Stated problem: Take the line containing "Keep writing the" and all lines after it to the end of the records, and output them exactly.

Rows from a 3D scene dataset
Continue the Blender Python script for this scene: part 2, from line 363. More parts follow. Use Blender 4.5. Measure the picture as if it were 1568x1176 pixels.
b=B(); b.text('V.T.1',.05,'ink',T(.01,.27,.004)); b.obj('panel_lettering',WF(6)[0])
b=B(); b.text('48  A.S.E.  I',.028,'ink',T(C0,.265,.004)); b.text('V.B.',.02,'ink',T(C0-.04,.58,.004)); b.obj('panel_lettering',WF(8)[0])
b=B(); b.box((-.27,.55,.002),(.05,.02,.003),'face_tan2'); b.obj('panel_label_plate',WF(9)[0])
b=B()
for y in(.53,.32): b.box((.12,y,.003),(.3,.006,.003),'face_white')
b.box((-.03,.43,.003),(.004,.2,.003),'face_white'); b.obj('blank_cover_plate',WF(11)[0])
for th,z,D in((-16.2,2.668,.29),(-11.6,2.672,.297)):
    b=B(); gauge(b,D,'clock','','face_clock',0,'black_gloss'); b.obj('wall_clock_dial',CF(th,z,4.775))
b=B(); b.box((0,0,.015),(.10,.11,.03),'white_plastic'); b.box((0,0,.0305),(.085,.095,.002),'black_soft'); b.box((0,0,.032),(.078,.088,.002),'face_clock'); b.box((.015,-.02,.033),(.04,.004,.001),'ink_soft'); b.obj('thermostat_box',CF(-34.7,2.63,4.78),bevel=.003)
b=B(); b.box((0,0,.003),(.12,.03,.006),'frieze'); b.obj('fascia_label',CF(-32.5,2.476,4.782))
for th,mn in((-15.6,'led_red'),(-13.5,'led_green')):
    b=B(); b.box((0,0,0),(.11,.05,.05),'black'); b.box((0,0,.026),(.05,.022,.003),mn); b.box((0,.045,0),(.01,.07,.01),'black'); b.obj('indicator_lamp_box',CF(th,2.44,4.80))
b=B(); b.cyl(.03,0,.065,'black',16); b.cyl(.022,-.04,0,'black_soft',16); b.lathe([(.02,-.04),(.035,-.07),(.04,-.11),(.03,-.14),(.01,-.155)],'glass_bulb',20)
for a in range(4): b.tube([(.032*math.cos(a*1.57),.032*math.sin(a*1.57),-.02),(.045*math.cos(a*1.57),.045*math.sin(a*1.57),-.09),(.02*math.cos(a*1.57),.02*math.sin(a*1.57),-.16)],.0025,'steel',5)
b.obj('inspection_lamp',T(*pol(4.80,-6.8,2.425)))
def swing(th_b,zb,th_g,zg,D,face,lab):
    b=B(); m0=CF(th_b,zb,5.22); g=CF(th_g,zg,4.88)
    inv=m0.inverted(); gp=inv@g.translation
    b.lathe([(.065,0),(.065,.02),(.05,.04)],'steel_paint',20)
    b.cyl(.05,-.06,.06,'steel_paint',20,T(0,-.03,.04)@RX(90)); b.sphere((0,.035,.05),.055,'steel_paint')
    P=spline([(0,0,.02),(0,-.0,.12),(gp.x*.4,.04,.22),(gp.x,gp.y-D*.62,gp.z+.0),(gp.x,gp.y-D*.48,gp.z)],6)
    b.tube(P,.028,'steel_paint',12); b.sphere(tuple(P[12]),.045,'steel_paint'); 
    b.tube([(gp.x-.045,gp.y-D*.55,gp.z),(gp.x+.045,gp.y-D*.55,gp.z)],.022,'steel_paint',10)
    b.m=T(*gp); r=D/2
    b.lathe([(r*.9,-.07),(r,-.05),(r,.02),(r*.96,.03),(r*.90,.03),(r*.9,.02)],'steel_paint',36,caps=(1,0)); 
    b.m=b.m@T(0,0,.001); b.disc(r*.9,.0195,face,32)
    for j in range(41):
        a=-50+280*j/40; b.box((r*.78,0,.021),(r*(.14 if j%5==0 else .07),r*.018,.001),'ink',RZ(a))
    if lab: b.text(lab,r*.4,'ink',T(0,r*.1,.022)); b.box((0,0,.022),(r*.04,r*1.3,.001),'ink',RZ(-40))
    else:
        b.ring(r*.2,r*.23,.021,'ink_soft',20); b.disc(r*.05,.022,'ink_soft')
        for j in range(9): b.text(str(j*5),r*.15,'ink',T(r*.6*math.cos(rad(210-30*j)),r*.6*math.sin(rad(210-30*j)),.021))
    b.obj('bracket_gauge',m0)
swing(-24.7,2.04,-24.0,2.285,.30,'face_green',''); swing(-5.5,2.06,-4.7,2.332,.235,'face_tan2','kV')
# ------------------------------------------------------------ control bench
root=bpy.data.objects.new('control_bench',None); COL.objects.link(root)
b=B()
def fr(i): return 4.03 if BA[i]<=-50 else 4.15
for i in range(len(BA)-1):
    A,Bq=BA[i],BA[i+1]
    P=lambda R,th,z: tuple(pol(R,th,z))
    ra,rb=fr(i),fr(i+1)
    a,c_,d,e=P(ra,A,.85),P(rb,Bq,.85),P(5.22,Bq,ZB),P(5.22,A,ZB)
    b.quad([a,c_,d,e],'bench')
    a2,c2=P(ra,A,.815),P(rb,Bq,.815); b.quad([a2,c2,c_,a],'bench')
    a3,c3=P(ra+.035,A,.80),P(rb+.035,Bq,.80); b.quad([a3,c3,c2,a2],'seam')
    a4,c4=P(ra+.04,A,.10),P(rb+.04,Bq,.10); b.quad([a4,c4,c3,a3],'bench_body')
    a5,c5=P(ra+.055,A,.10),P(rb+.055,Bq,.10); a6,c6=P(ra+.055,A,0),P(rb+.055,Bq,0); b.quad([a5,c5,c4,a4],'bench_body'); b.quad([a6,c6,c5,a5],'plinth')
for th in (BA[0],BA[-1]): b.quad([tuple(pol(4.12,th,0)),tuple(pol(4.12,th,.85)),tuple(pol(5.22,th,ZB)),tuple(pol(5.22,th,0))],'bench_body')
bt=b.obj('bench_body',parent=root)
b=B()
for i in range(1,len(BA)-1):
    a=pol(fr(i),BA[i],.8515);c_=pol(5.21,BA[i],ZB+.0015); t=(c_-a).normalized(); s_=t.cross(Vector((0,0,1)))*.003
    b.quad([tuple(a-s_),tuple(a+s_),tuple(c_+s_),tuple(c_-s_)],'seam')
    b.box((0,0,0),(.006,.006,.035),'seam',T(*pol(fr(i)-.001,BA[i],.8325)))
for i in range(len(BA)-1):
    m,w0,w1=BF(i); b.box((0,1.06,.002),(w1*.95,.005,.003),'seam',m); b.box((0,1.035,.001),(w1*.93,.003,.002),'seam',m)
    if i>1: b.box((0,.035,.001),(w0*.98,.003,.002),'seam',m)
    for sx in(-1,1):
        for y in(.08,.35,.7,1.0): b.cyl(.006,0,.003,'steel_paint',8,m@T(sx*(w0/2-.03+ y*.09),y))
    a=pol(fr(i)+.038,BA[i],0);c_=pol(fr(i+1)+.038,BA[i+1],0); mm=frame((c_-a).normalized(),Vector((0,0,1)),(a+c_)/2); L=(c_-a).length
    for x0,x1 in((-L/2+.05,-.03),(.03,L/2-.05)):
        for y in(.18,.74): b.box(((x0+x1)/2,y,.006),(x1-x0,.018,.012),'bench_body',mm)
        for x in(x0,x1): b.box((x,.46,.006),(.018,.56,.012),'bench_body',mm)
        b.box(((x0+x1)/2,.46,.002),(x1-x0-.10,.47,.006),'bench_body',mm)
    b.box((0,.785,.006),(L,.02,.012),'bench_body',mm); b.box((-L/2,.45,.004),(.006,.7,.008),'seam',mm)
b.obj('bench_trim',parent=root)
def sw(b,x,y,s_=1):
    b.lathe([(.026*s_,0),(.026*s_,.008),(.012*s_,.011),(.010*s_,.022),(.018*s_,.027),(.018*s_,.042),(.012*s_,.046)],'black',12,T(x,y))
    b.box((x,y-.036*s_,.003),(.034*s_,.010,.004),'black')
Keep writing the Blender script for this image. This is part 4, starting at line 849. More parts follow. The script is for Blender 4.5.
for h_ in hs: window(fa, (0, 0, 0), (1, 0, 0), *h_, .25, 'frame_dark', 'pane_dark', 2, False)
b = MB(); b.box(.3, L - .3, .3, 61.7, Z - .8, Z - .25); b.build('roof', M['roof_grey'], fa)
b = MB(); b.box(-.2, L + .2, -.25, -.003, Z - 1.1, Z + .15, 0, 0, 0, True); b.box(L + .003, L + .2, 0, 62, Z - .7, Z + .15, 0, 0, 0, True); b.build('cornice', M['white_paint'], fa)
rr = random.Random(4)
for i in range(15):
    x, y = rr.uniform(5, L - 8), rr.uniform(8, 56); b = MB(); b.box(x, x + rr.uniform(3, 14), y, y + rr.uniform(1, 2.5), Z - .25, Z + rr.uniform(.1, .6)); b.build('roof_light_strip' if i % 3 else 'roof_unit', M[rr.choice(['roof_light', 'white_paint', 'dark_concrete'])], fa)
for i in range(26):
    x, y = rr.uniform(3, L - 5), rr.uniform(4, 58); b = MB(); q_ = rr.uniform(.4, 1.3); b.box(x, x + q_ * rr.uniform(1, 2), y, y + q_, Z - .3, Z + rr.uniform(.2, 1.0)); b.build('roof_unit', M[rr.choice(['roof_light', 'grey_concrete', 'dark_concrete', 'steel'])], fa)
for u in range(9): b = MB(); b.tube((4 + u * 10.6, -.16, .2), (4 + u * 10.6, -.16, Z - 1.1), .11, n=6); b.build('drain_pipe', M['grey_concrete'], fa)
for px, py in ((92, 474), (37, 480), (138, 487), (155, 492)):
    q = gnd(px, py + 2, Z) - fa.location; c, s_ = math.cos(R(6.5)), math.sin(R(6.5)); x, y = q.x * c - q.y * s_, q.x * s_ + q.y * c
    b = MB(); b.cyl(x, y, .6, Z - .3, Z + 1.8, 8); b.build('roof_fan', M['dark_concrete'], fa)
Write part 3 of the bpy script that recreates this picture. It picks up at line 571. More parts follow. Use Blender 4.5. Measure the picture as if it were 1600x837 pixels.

Completed task:
Keep writing the Blender script for this image. This is part 4, starting at line 849. More parts follow. The script is for Blender 4.5.
for h_ in hs: window(fa, (0, 0, 0), (1, 0, 0), *h_, .25, 'frame_dark', 'pane_dark', 2, False)
b = MB(); b.box(.3, L - .3, .3, 61.7, Z - .8, Z - .25); b.build('roof', M['roof_grey'], fa)
b = MB(); b.box(-.2, L + .2, -.25, -.003, Z - 1.1, Z + .15, 0, 0, 0, True); b.box(L + .003, L + .2, 0, 62, Z - .7, Z + .15, 0, 0, 0, True); b.build('cornice', M['white_paint'], fa)
rr = random.Random(4)
for i in range(15):
    x, y = rr.uniform(5, L - 8), rr.uniform(8, 56); b = MB(); b.box(x, x + rr.uniform(3, 14), y, y + rr.uniform(1, 2.5), Z - .25, Z + rr.uniform(.1, .6)); b.build('roof_light_strip' if i % 3 else 'roof_unit', M[rr.choice(['roof_light', 'white_paint', 'dark_concrete'])], fa)
for i in range(26):
    x, y = rr.uniform(3, L - 5), rr.uniform(4, 58); b = MB(); q_ = rr.uniform(.4, 1.3); b.box(x, x + q_ * rr.uniform(1, 2), y, y + q_, Z - .3, Z + rr.uniform(.2, 1.0)); b.build('roof_unit', M[rr.choice(['roof_light', 'grey_concrete', 'dark_concrete', 'steel'])], fa)
for u in range(9): b = MB(); b.tube((4 + u * 10.6, -.16, .2), (4 + u * 10.6, -.16, Z - 1.1), .11, n=6); b.build('drain_pipe', M['grey_concrete'], fa)
for px, py in ((92, 474), (37, 480), (138, 487), (155, 492)):
    q = gnd(px, py + 2, Z) - fa.location; c, s_ = math.cos(R(6.5)), math.sin(R(6.5)); x, y = q.x * c - q.y * s_, q.x * s_ + q.y * c
    b = MB(); b.cyl(x, y, .6, Z - .3, Z + 1.8, 8); b.build('roof_fan', M['dark_concrete'], fa)
Write part 3 of the bpy script that recreates this picture. It picks up at line 571. More parts follow. Use Blender 4.5. Measure the picture as if it were 1600x837 pixels.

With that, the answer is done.